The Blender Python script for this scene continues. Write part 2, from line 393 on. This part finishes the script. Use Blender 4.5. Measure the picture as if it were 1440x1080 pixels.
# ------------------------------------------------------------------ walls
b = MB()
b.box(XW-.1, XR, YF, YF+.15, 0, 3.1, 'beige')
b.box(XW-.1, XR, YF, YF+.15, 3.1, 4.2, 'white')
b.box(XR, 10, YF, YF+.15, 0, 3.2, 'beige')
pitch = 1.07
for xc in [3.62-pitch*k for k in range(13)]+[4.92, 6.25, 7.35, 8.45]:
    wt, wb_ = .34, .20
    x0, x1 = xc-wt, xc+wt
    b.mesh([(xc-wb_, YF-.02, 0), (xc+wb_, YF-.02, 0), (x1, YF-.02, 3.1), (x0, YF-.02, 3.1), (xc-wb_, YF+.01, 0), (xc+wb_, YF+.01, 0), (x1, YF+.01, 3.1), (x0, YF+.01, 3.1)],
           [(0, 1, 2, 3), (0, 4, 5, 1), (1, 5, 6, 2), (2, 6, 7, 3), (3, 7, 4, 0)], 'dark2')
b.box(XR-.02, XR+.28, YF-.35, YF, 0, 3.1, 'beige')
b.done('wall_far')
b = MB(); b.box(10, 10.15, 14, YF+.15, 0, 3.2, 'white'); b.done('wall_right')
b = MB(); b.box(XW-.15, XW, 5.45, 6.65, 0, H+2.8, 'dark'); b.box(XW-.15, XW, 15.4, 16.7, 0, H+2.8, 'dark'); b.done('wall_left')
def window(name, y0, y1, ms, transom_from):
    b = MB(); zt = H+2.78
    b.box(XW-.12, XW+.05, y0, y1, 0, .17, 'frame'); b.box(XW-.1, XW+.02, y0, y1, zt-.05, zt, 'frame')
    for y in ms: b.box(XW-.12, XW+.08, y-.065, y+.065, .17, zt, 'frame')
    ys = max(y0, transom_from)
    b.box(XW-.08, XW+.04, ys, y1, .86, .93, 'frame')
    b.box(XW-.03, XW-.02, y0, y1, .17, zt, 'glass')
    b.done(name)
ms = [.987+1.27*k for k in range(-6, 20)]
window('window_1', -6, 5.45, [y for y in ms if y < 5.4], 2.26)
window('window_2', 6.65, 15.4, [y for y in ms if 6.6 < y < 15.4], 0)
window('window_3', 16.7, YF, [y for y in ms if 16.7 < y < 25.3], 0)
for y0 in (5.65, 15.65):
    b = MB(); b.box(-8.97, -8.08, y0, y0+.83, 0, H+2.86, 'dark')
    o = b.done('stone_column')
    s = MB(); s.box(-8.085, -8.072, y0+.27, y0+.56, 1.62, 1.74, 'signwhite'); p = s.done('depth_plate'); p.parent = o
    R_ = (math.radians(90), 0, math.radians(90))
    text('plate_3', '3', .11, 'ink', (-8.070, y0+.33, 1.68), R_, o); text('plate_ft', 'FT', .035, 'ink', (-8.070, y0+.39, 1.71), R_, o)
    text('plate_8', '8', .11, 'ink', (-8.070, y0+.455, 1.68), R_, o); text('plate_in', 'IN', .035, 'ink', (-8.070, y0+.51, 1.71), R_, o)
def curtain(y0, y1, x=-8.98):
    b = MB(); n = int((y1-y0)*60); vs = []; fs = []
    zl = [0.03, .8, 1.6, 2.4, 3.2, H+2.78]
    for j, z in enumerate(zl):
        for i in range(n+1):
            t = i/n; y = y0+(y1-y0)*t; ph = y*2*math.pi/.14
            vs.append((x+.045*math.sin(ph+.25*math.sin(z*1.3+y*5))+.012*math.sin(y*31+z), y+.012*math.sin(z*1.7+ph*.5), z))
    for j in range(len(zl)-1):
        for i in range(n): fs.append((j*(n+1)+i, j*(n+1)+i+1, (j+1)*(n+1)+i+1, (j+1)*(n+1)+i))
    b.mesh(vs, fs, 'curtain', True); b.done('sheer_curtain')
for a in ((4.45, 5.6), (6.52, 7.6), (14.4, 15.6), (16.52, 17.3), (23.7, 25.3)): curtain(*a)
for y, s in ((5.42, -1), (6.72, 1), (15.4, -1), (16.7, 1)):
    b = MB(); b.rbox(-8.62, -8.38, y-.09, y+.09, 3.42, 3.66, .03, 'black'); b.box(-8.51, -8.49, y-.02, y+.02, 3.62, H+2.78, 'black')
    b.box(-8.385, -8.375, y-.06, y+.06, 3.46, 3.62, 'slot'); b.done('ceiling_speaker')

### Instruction
Quote the data in full, keeping each word unchanged.

### Answer to this task
The Blender Python script for this scene continues. Write part 2, from line 393 on. This part finishes the script. Use Blender 4.5. Measure the picture as if it were 1440x1080 pixels.
# ------------------------------------------------------------------ walls
b = MB()
b.box(XW-.1, XR, YF, YF+.15, 0, 3.1, 'beige')
b.box(XW-.1, XR, YF, YF+.15, 3.1, 4.2, 'white')
b.box(XR, 10, YF, YF+.15, 0, 3.2, 'beige')
pitch = 1.07
for xc in [3.62-pitch*k for k in range(13)]+[4.92, 6.25, 7.35, 8.45]:
    wt, wb_ = .34, .20
    x0, x1 = xc-wt, xc+wt
    b.mesh([(xc-wb_, YF-.02, 0), (xc+wb_, YF-.02, 0), (x1, YF-.02, 3.1), (x0, YF-.02, 3.1), (xc-wb_, YF+.01, 0), (xc+wb_, YF+.01, 0), (x1, YF+.01, 3.1), (x0, YF+.01, 3.1)],
           [(0, 1, 2, 3), (0, 4, 5, 1), (1, 5, 6, 2), (2, 6, 7, 3), (3, 7, 4, 0)], 'dark2')
b.box(XR-.02, XR+.28, YF-.35, YF, 0, 3.1, 'beige')
b.done('wall_far')
b = MB(); b.box(10, 10.15, 14, YF+.15, 0, 3.2, 'white'); b.done('wall_right')
b = MB(); b.box(XW-.15, XW, 5.45, 6.65, 0, H+2.8, 'dark'); b.box(XW-.15, XW, 15.4, 16.7, 0, H+2.8, 'dark'); b.done('wall_left')
def window(name, y0, y1, ms, transom_from):
    b = MB(); zt = H+2.78
    b.box(XW-.12, XW+.05, y0, y1, 0, .17, 'frame'); b.box(XW-.1, XW+.02, y0, y1, zt-.05, zt, 'frame')
    for y in ms: b.box(XW-.12, XW+.08, y-.065, y+.065, .17, zt, 'frame')
    ys = max(y0, transom_from)
    b.box(XW-.08, XW+.04, ys, y1, .86, .93, 'frame')
    b.box(XW-.03, XW-.02, y0, y1, .17, zt, 'glass')
    b.done(name)
ms = [.987+1.27*k for k in range(-6, 20)]
window('window_1', -6, 5.45, [y for y in ms if y < 5.4], 2.26)
window('window_2', 6.65, 15.4, [y for y in ms if 6.6 < y < 15.4], 0)
window('window_3', 16.7, YF, [y for y in ms if 16.7 < y < 25.3], 0)
for y0 in (5.65, 15.65):
    b = MB(); b.box(-8.97, -8.08, y0, y0+.83, 0, H+2.86, 'dark')
    o = b.done('stone_column')
    s = MB(); s.box(-8.085, -8.072, y0+.27, y0+.56, 1.62, 1.74, 'signwhite'); p = s.done('depth_plate'); p.parent = o
    R_ = (math.radians(90), 0, math.radians(90))
    text('plate_3', '3', .11, 'ink', (-8.070, y0+.33, 1.68), R_, o); text('plate_ft', 'FT', .035, 'ink', (-8.070, y0+.39, 1.71), R_, o)
    text('plate_8', '8', .11, 'ink', (-8.070, y0+.455, 1.68), R_, o); text('plate_in', 'IN', .035, 'ink', (-8.070, y0+.51, 1.71), R_, o)
def curtain(y0, y1, x=-8.98):
    b = MB(); n = int((y1-y0)*60); vs = []; fs = []
    zl = [0.03, .8, 1.6, 2.4, 3.2, H+2.78]
    for j, z in enumerate(zl):
        for i in range(n+1):
            t = i/n; y = y0+(y1-y0)*t; ph = y*2*math.pi/.14
            vs.append((x+.045*math.sin(ph+.25*math.sin(z*1.3+y*5))+.012*math.sin(y*31+z), y+.012*math.sin(z*1.7+ph*.5), z))
    for j in range(len(zl)-1):
        for i in range(n): fs.append((j*(n+1)+i, j*(n+1)+i+1, (j+1)*(n+1)+i+1, (j+1)*(n+1)+i))
    b.mesh(vs, fs, 'curtain', True); b.done('sheer_curtain')
for a in ((4.45, 5.6), (6.52, 7.6), (14.4, 15.6), (16.52, 17.3), (23.7, 25.3)): curtain(*a)
for y, s in ((5.42, -1), (6.72, 1), (15.4, -1), (16.7, 1)):
    b = MB(); b.rbox(-8.62, -8.38, y-.09, y+.09, 3.42, 3.66, .03, 'black'); b.box(-8.51, -8.49, y-.02, y+.02, 3.62, H+2.78, 'black')
    b.box(-8.385, -8.375, y-.06, y+.06, 3.46, 3.62, 'slot'); b.done('ceiling_speaker')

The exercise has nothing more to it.